Pour ces marchés professionnels, le design et la technicité sont des atouts clés, différenciants. L’entreprise dépose des brevets pour la cocotte Révolution, une cocotte en céramique dessinée par Inga Sempé, qui peut trôner sur les buffets à induction des grands hôtels.

Recycler et créer à nouveau

La PME drômoise innove encore en associant RSE et création grâce à la terre recyclée Recyclay, qui donnera naissance à la collection céramique NO.W à la finition joliment irrégulière. "Nous sommes les premiers porcelainiers et céramistes à avoir lancé une collection en pâte recyclée", déclare-t-il fièrement. Revol a mis au point un procédé pour recycler les boues issues des eaux de nettoyage de ses équipements, des résidus dont l’évacuation nécessitait jadis 14 camions et un retraitement payant en cimenterie. Aujourd’hui, cette matière première évite de l’extraction de terre et de nouvelles livraisons par camion. L’entreprise veut aller encore plus loin pour économiser l’eau.

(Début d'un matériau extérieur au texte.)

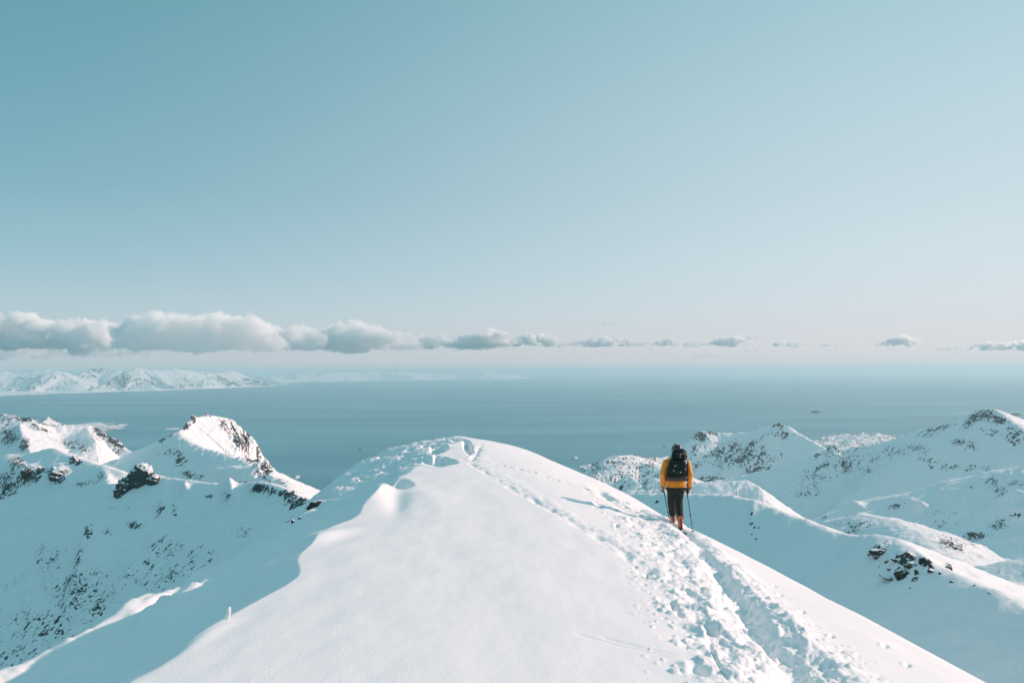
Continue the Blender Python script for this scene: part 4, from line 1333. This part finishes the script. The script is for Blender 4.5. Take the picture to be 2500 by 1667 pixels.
    bm = bmesh.new()
    loft_boxy(bm, [row(380, 590, 378, .20, .10), row(366, 600, 362, .20, .13), row(372, 600, 325, .22, .14), row(392, 588, 275, .24, .13), row(408, 566, 240, .26, .11), row(440, 530, 226, .27, .07)], 28, 2.6)
    lid = bm_obj('lid', bm, MP, pk, True); fuse(lid, 0.012, 1, 0.02, 0.05)
    bm = bmesh.new()
    tube(bm, [S(425, 300, .10), S(490, 310, .085), S(560, 296, .10)], .005, 6)
    bm_obj('lid_zip', bm, plain('zip_grey', (0.12, 0.12, 0.12), .4), lid, True)
    def strap(name, pts, r, mat=MPS, parent=pk):
        b2 = bmesh.new(); tube(b2, pts, r, 8); return bm_obj(name, b2, mat, parent, True)
    strap('side_strap', [S(350, 395, .14), S(326, 500, .07), S(300, 610, .08)], .010)
    strap('side_strap', [S(586, 372, .16), S(606, 450, .10), S(610, 560, .08), S(606, 700, .14), S(604, 860, .22)], .011)
    strap('compression_strap', [S(292, 560, .12), S(360, 556, .035), S(450, 572, .01), S(540, 566, .02), S(606, 540, .11)], .009)
    strap('shoulder_strap', [S(392, 375, .34), S(350, 385, .50), S(335, 450, .62), S(335, 560, .58), S(318, 640, .44), S(310, 660, .25)], .022)
    strap('shoulder_strap', [S(520, 375, .34), S(560, 390, .50), S(570, 450, .62), S(570, 560, .58), S(580, 640, .44), S(590, 660, .25)], .022)
    strap('hip_belt', [S(300, 660, .26), S(285, 680, .40), S(350, 700, .56), S(440, 705, .60), S(530, 700, .56), S(592, 690, .40), S(590, 670, .26)], .022)
    for zx, zy, y, w in ((402, 546, .0, .012), (502, 572, -.012, .014), (505, 311, .07, .013), (578, 526, .03, .012), (500, 350, .065, .010)):
        b2 = bmesh.new(); c = S(zx, zy, y - .012); box(b2, c.x - w, c.x + w, c.y - .006, c.y + .006, c.z - w * .7, c.z + w * .7)
        bm_obj('buckle', b2, MST, pk)
    b2 = bmesh.new()
    for i, (x0, x1) in enumerate(((410, 455), (412, 440))):
        c0, c1 = S(x0, 468 + i * 13, .012), S(x1, 474 + i * 13, .012)
        box(b2, c0.x, c1.x, c0.y - .004, c0.y + .004, c1.z, c0.z)
    bm_obj('mark', b2, plain('print_grey', (0.30, 0.36, 0.36), .5), pk)
    b2 = bmesh.new(); tube(b2, [S(566, 385, .11), S(580, 415, .075), S(592, 450, .07)], [(.016, .006), (.022, .006), (.014, .006)], 8)
    bm_obj('pack_highlight', b2, MST, pk, True)  # pale strip painted as the highlight on the right side of the pack

    # poles
    MSH = plain('pole_shaft', (0.03, 0.032, 0.034), 0.3, metal=0.6)
    MGR = plain('pole_grip', (0.02, 0.015, 0.014), 0.7)
    for top, hand, tip, lab in ((S(238, 790, .60), S(256, 850, .58), (1638.5, 1268.5, .34), 'black ski pole in the left glove of the person'),
                                (S(576, 806, .54), S(592, 870, .50), (1692.5, 1304.0, -.25), 'black ski pole in the right glove of the person')):
        pole = bpy.data.objects.new('ski_pole', None); COL.objects.link(pole)
        pole.location = Vector(HEEL_R)
        tag(pole, lab, 'ski pole', 'ski poles')
        tp = at(tip[0], tip[1], D_SK + tip[2])
        tp[2] = min(tp[2], ground_z(tp[0], tp[1]) - 0.03)
        tp = Vector(tp) - Vector(HEEL_R)
        b2 = bmesh.new(); tube(b2, [hand, hand.lerp(tp, .5), tp], [.0095, .0085, .006], 10); sh = bm_obj('shaft', b2, MSH, pole, True)
        b2 = bmesh.new(); tube(b2, [hand.lerp(tp, .53), hand.lerp(tp, .565)], .015, 10); bm_obj('clamp', b2, MGR, sh, True)
        b2 = bmesh.new(); tube(b2, [top + (top - hand) * .15, top, hand, hand.lerp(tp, .09)], [.018, .02, .016, .013], 10); bm_obj('grip', b2, MGR, pole, True)
        b2 = bmesh.new(); ax = (tp - hand).normalized(); c = tp - ax * .07
        tube(b2, [c - ax * .012, c, c + ax * .008], [.018, .048, .030], 14); bm_obj('basket', b2, MGR, pole, True)
        sg = -1 if top.x < 0 and hand.x < -.2 else 1
        b2 = bmesh.new(); tube(b2, [top, top + Vector((sg * .05, .01, .0)), top + Vector((sg * .11, .0, -.02)), top + Vector((sg * .07, -.01, -.06)), hand + Vector((sg * .02, 0, -.01))], .007, 8)
        bm_obj('pole_strap', b2, MGR, pole, True)

    # skis, sunk in the track
    for heel, yaw, lab in ((HEEL_L, 4, 'ski under the left boot, sunk in the snow track'), (HEEL_R, 4, 'ski under the right boot, its tail showing in the snow track')):
        sk = bpy.data.objects.new('ski', None); COL.objects.link(sk)
        dirv = Vector((-0.16, 1, 0)).normalized()
        h0 = Vector(heel)
        p0 = h0 - dirv * .62; p1 = h0 + dirv * .95
        sk.location = h0
        tag(sk, lab, 'ski', 'skis')
        g0 = ground_z(p0.x, p0.y); gm = ground_z(h0.x, h0.y) - .05; g1 = ground_z(p1.x, p1.y)
        b2 = bmesh.new()
        sidev = Vector((dirv.y, -dirv.x, 0))
        rows_ = []
        for t in np.linspace(0, 1, 16):
            p = p0.lerp(p1, t)
            zz = (g0 + .012) * (1 - t) + (g1 - .04) * t if t > .4 else (g0 + .012) + (gm - g0 - .012) * t / .4
            zz = (g0 - .035) * (1 - t) + (g1 - .10) * t
            zz += .10 * max(0, (t - .88) / .12) ** 2
            w = .05 * (1 - max(0, (t - .9) / .1) ** 2 * .9) * (1 if t > .02 else .8)
            c = Vector((p.x, p.y, zz)) - h0
            rows_.append([b2.verts.new(c + sidev * w + Vector((0, 0, .012))), b2.verts.new(c - sidev * w + Vector((0, 0, .012))), b2.verts.new(c - sidev * w), b2.verts.new(c + sidev * w)])
        for a, b in zip(rows_, rows_[1:]):
            for i in range(4):
                b2.faces.new((a[i], a[(i + 1) % 4], b[(i + 1) % 4], b[i]))
        b2.faces.new(rows_[0]); b2.faces.new(rows_[-1][::-1])
        bm_obj('ski_blade', b2, plain('ski_top', (0.03, 0.035, 0.04), .35), sk)
        b2 = bmesh.new(); box(b2, -.03, .03, -.03, .07, -.06, -.02); bm_obj('heel_piece', b2, MSO, sk)
        b2 = bmesh.new(); box(b2, -.035, .035, .22, .30, -.07, -.02); bm_obj('toe_piece', b2, MSO, sk)


build_skier()

# ================================================================== CLOUDS
def cloud_material(dens, g):
    m = bpy.data.materials.new('cloud'); m.use_nodes = True
    t = m.node_tree; t.nodes.clear()
    o = t.nodes.new('ShaderNodeOutputMaterial')
    v = t.nodes.new('ShaderNodeVolumePrincipled')
    v.inputs['Color'].default_value = (1, 0.993, 0.990, 1)
    v.inputs['Density'].default_value = dens
    v.inputs['Anisotropy'].default_value = g
    t.links.new(v.outputs[0], o.inputs['Volume'])
    return m


M_CLOUD, M_CLOUD_SMALL = cloud_material(0.0030, 0.0), cloud_material(0.0080, 0.5)


M_VEIL = cloud_material(0.0009, 0.2)


def cloud(label, top, base, dist, seed, voxel=None, dens=1.0, thin=False):
    """top: silhouette points (px,py); base: py of the flat underside; puffs are real spheres fused into one body"""
    rs = np.random.RandomState(seed)
    top = np.array(top, float)
    bm = bmesh.new()
    x0, x1 = top[0, 0], top[-1, 0]
    s = dist / F
    n = int(max(9, (x1 - x0) / 3.0 * dens))
    zb = at((x0 + x1) / 2, base, dist)[2]
    for i in range(n):
        px = rs.uniform(x0, x1)
        ty = np.interp(px, top[:, 0], top[:, 1]); h = max(base - ty, 2.0)
        if rs.rand() < .55:
            r = h * rs.uniform(.16, .36); cy = ty + r * rs.uniform(.9, 1.5)
        else:
            r = h * rs.uniform(.2, .42); cy = base - rs.uniform(-.1, .6) * h
        r = max(r, 1.5)
        dd = dist + rs.uniform(-1.0, 1.0) * min(h * 1.3, 60) * s
        c = at(px, cy, dd)
        mtx = Matrix.Translation(Vector(c)) @ Matrix.Diagonal((r * s * rs.uniform(1.0, 1.7), r * s * 1.2, r * s, 1))
        bmesh.ops.create_icosphere(bm, subdivisions=2, radius=1.0, matrix=mtx)
    ctr = Vector(at((x0 + x1) / 2, base, dist))
    H = (base - top[:, 1].min()) * s
    bw = H * 0.30 * fbm(np.array([v.co.x for v in bm.verts]) / (H * 2.2) + seed, np.array([v.co.y for v in bm.verts]) / (H * 2.2), 3)
    for v, w_ in zip(bm.verts, bw):
        if v.co.z < zb + w_:
            v.co.z = zb + w_ - (zb + w_ - v.co.z) * 0.15
        v.co -= ctr
    me = bpy.data.meshes.new('cloud'); bm.to_mesh(me); bm.free()
    o = link('cloud', me, M_VEIL if thin else M_CLOUD if x1 < 1100 else M_CLOUD_SMALL)
    o.location = ctr
    hgt = (base - top[:, 1].min()) * s
    vx = voxel or max(hgt / 26, 22)
    r = o.modifiers.new('fuse', 'REMESH'); r.mode = 'VOXEL'; r.voxel_size = vx; r.use_smooth_shade = True
    for sz, st in ((0.34, 0.30), (0.13, 0.22), (0.06, 0.10)):
        tx = bpy.data.textures.new('puffs', 'CLOUDS'); tx.noise_scale = max(hgt * sz, vx * 1.5); tx.noise_depth = 2
        d = o.modifiers.new('puffs', 'DISPLACE'); d.texture = tx; d.strength = hgt * st; d.mid_level = 0.55; d.texture_coords = 'LOCAL'
    tag(o, label, 'cloud', 'clouds over the sea horizon')
    return o


CL = [
    ('hazy grey cloud bank at the left edge of the sky', [(-260, 790), (-120, 770), (0, 768), (30, 770), (65, 761), (95, 775), (130, 779), (200, 773), (250, 779), (300, 790), (345, 815)], 848, 46000, 1.0),
    ('largest billowing cloud, left of centre above the far mountains', [(290, 800), (310, 775), (345, 763), (385, 757), (430, 762), (470, 772), (500, 764), (525, 762), (560, 768), (590, 766), (620, 772), (650, 788), (690, 800), (705, 830)], 852, 38000, 1.1),
    ('tall puffy cloud lump next to the largest cloud', [(685, 830), (700, 800), (725, 791), (750, 795), (775, 800), (790, 830)], 851, 39000, 1.2),
    ('rounded cloud with a dark flat base, right of the largest cloud', [(775, 830), (790, 800), (830, 786), (862, 781), (900, 788), (925, 796), (960, 808), (1010, 814), (1030, 840)], 853, 40000, 1.1),
    ('long low cloud over the middle of the horizon', [(1005, 830), (1025, 811), (1050, 815), (1090, 817), (1130, 815), (1165, 808), (1190, 799), (1215, 803), (1235, 812), (1255, 830)], 848, 43000, 1.1),
    ('low rounded cloud just right of the picture middle', [(1245, 830), (1270, 816), (1300, 811), (1325, 811), (1355, 820), (1390, 828), (1412, 840)], 845, 45000, 1.2),
    ('low ragged cloud above the sea, left of the skier', [(1425, 838), (1445, 821), (1470, 817), (1500, 822), (1545, 824), (1565, 829), (1595, 838)], 844, 47000, 1.3),
    ('flat thin cloud directly above the skier', [(1590, 838), (1615, 822), (1640, 822), (1665, 832), (1700, 835), (1730, 841)], 843, 48000, 1.3),
    ('small heaped cloud right of the skier', [(1725, 838), (1745, 826), (1775, 820), (1800, 816), (1812, 819), (1825, 832), (1845, 840)], 844, 49000, 1.4),
    ('tiny smooth cloud cap beside the small heaped cloud', [(1815, 826), (1830, 819), (1845, 820), (1862, 828)], 829, 50000, 1.4),
    ('broken low cloud strip between the skier and the right edge', [(1890, 836), (1905, 830), (1925, 834), (1940, 829), (1965, 838), (2000, 839), (2035, 836), (2055, 841)], 845, 50000, 2.6),
    ('lone flat-based cloud near the right edge of the picture', [(2132, 842), (2155, 834), (2180, 820), (2205, 816), (2225, 819), (2250, 832), (2268, 842)], 844, 48000, 1.5),
    ('flat low cloud left of the cloud at the right edge', [(2270, 852), (2300, 844), (2330, 841), (2352, 846), (2360, 852)], 855, 50000, 1.4),
    ('cloud cut by the right edge of the picture', [(2365, 850), (2385, 836), (2410, 831), (2440, 834), (2470, 832), (2495, 829), (2530, 834), (2580, 848)], 855, 48000, 1.3),
    ('wispy lone small cloud high above the middle clouds', [(1450, 792), (1475, 785), (1497, 784), (1500, 791)], 794, 48000, 1.4),
    ('tiny flat cloud scrap low above the horizon right of the skier', [(1800, 857), (1820, 852), (1845, 853), (1850, 856)], 858, 52000, 1.4),
    ('thin flat cloud bridging the two low clouds right of the middle', [(1385, 840), (1405, 830), (1430, 828), (1450, 832), (1465, 842)], 846, 47000, 1.4),
    ('small flat cloud sliver right of the cloud above the skier', [(1655, 842), (1680, 833), (1705, 832), (1735, 842)], 846, 49500, 1.4),
    ('faint thin cloud scrap low over the sea between skier and headland', [(1690, 868), (1715, 864), (1740, 865), (1755, 869)], 870, 54000, 3.4),
    ('tiny cloud scrap between the broken strip and the lone cloud', [(2070, 842), (2085, 837), (2105, 840)], 843, 52000, 1.4),
]
for k, (lab, top, base, dist, dens) in enumerate(CL):
    cloud(lab, top, base, dist, 500 + k, dens=dens)
cloud('thin grey veil of cloud hanging below the cloud bank at the left edge', [(-300, 850), (-100, 828), (60, 824), (200, 832), (330, 836), (430, 846), (470, 860)], 872, 56000, 601, dens=.6, thin=True)
cloud('thin pale veil behind the clouds left of the picture middle', [(560, 845), (640, 822), (760, 826), (900, 818), (1040, 824), (1160, 822), (1260, 834), (1330, 846)], 856, 60000, 602, dens=.6, thin=True)

# ================================================================== HAZE
def build_haze():
    m = bpy.data.materials.new('haze'); m.use_nodes = True
    t = m.node_tree; t.nodes.clear()
    o = t.nodes.new('ShaderNodeOutputMaterial')
    v = t.nodes.new('ShaderNodeVolumePrincipled')
    v.inputs['Color'].default_value = (0.71, 0.93, 0.98, 1)
    v.inputs['Density'].default_value = 3.0e-5
    v.inputs['Anisotropy'].default_value = 0.2
    t.links.new(v.outputs[0], o.inputs['Volume'])
    bm = bmesh.new()
    box(bm, -160000, 160000, -160000, 160000, SEA - 1, 262)
    h = bm_obj('haze', bm, m)
    tag(h, 'thin pale sea haze lying over the water and far mountains', 'haze', kind='stuff')


build_haze()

"Nous consommons 12 000 m3 d’eau par an et l’objectif est d’en réutiliser les trois grâce à des circuits fermés ", explique-t-il. Montant de l’investissement : 100 000 euros. Elle valorise aussi la chaleur de ses fours pour sécher ses objets et chauffer l’atelier. Après avoir soigné ses fondamentaux, l’eau, la terre et le feu, Revol peut continuer de créer.